Both artists on this CD are acoustic country blues singers from southern Louisiana, and their respective contributions were recorded in 1960. But despite their apparent similarity, Robert Pete Williams and Snooks Eaglin are two very different musicians.
Folklorist Harry Oster had discovered Williams in Angola Penitentiary, serving a life sentence for murder-.-Robert Pete's self-taught, modal guitar playing, and long, improvised blues about his life and feelings, often unrhymed and semi-spoken, at once marked him out as a unique blues artist.

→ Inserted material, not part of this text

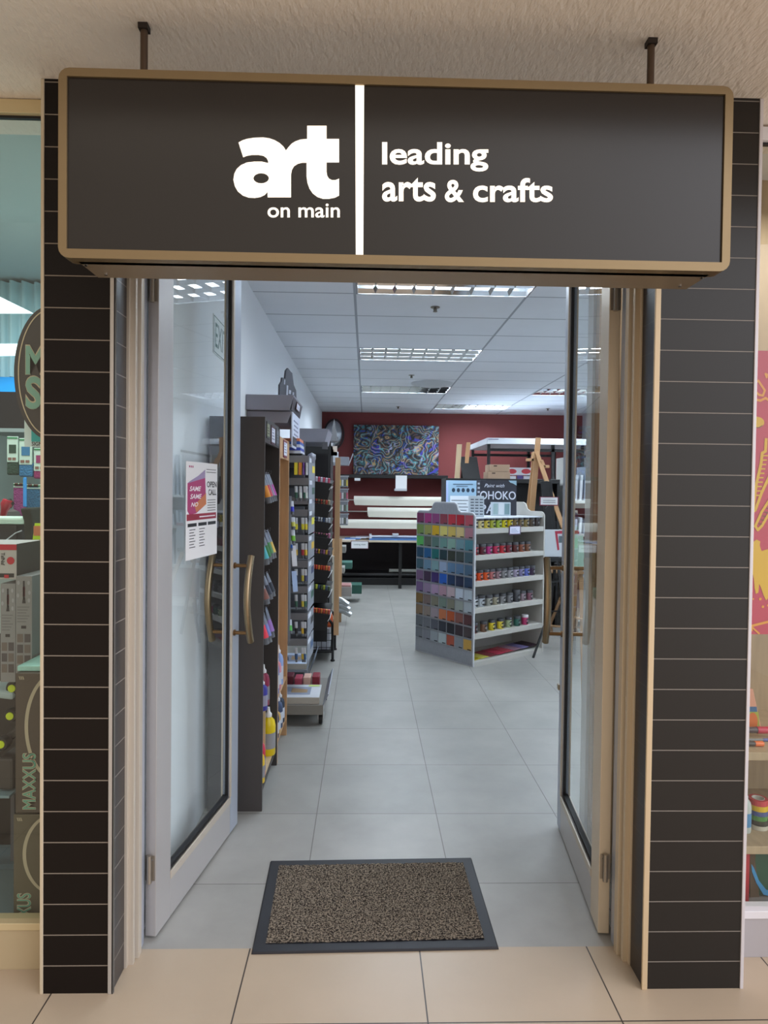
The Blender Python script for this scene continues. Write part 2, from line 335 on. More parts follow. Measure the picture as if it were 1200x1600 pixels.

It was thanks largely to Oster's efforts that when these recordings were made, Robert Pete was free on parole, although, as The Hay Cutting Song wittily notes, it was a harsh kind of freedom, working 80 hours a week for $75 a month. In his songs, Robert Pete unflinchingly confronts a world in which loneliness, death and approaching old age loom large, and transforms them into poetic lyrics and funky, dancing music.
Williams, born in 1914, is now dead, but happily Ford 'Blind Snooks' Eaglin is still with us, and still a master guitarist and entertainer. Snooks was only 24 in 1960-.-blind from infancy, he had always lived in a world of sound, developing his remarkable guitar talent, and picking up songs from records and the radio. Despite his youth, he had been working in R&B bands in his native New Orleans for some years when Oster found him, playing acoustic guitar outside a department store to make some extra money. Consequently, it was as a country blues singer that Oster recorded him.
The lovely, flamenco-tinged I'm A Country Boy is proof of Snooks' songwriting abilities, though most of the songs on this CD are cover versions. Snooks makes them his own, however, with his hoarse, wistful singing, and an orchestral guitar style that simultaneously supplies rhythm, harmony and melody.